Alguns exemplos de como formar uma nova geração de talentos empresariais

MíriamA história está repleta de exemplos de grandes empresários, não só dos que nasceram em “berço de ouro” como também dos originários de famílias sem dinheiro. São pessoas com o dom inato de empreender ou que tiveram na infância e adolescência algum incentivo nesse sentido. Cada um desses empresários, a seu tempo, contribuiu para a consolidação econômica de seus países. No Brasil, país com excesso de mão-de-obra e extensas áreas ainda pouco exploradas, sempre prevaleceu a idéia de formar os jovens para disputar um mercado de trabalho cada vez mais restrito. Porém, nos últimos tempos, algumas iniciativas isoladas tentam mudar essa mentalidade, buscando incutir nos adolescentes a idéia de gerir negócio próprio, plantando, dessa forma, a semente do que poderá vir a ser uma nova geração de talentos empresariais.

Criada e coordenada pela empresária e economista Míriam Lee, a Associação Projeto Realidade constitui um desses exemplos de pioneirismo. É formada, basicamente, de espaço onde crianças de origem humilde travam contato direto com o mundo dos negócios, exercitando a criatividade como miniempreendedores, alimentando os sonhos de, um dia, se tornarem empresários. “Passei um ano estudando como implementar o projeto e mais um ano treinando as crianças e tentando convencer os empresários a nos apoiar”, revela Míriam Lee. O Projeto Realidade representa a concretização do sonho de uma mulher de quem o destino exigiu prova de determinação, perseverança e competência administrativa (ver box).

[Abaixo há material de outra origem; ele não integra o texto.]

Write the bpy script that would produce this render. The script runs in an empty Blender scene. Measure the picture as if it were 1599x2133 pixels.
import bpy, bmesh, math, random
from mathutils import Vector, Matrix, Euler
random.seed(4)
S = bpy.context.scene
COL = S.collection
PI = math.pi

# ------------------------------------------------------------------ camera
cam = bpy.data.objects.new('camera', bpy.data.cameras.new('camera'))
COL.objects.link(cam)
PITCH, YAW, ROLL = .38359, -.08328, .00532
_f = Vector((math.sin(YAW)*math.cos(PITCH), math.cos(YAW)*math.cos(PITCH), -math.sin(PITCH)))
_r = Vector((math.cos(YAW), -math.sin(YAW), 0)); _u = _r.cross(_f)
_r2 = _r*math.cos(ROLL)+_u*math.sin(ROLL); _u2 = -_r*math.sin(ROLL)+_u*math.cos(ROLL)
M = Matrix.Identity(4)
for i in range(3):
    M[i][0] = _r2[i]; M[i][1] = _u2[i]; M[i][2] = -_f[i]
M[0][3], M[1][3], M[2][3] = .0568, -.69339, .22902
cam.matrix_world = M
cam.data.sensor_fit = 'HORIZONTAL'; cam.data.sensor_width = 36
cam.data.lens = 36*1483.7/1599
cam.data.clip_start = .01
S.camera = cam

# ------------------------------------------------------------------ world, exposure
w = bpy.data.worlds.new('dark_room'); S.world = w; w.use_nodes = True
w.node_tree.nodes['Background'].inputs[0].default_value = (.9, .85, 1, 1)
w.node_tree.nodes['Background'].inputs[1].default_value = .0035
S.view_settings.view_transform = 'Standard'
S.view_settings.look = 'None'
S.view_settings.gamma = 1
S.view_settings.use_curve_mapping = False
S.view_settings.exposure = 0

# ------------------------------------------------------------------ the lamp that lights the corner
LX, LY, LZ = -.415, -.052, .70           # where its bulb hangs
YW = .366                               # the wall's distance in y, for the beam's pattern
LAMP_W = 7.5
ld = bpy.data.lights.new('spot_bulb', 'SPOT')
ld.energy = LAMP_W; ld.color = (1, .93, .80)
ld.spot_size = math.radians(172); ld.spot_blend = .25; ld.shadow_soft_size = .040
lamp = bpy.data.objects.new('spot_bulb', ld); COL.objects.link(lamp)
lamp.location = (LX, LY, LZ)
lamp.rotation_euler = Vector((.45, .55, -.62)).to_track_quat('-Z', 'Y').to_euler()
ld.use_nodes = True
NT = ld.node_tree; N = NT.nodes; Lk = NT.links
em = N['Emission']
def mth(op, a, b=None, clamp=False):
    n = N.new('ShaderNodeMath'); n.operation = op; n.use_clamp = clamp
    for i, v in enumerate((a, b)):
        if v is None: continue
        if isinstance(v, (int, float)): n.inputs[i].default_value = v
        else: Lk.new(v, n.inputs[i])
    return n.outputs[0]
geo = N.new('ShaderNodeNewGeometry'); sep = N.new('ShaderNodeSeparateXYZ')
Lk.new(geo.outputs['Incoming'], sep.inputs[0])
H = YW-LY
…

As manhãs de sábados e domingos (das 8 às 12h) ganharam mais vida no número 427 da rua Carlos Botelho, no Brás. Ali, num galpão onde há alguns anos funcionou a indústria da família da empresária, a Metalúrgica Sueden, quarenta crianças assumem seus postos no comando dos boxes do minimercado. Com cadernetas, anotam tudo o que vendem, exercendo o controle do estoque e já pensando nos produtos que posteriormente terão de comprar para a manutenção do negócio. Durante o horário das vendas, em momentos em que diminui o movimento, os pequenos “comerciantes” recebem aulas de economia, em que a “professora” Míriam Lee, com muita criatividade, utilizando bonecos coloridos, ensina como a economia funciona. “É uma escola viva”, diz Míriam Lee. “As crianças ficam superentusiasmadas com a possibilidade de virem a ganhar dinheiro.”

Para concretizar a idéia, ela foi atrás das empresas. A Construtora Mendes Jr., por exemplo, reformou o galpão, a Compacta montou os estandes e a Jonhson, a Nestlé, a Alpargatas, a Lacta e a Antarctica doaram os produtos para que os “comerciantes” pudessem “dar o pontapé inicial” no empreendimento. As doações garantem o funcionamento do minimercado por três meses. Depois desse prazo, os próprios meninos já têm condições de renovar os estoques com o dinheiro obtido nas vendas.

Foto - MozartA propaganda, indispensável para o êxito do negócio, está a cargo das próprias crianças nas ruas do bairro. Durante a semana, elas distribuem folhetos convidando os moradores a visitar o local e lá efetuar as compras de gêneros alimentícios. Nesse trabalho de divulgação, contam com a valiosa colaboração da paróquia do Brás, que apoiou o projeto em todas as etapas.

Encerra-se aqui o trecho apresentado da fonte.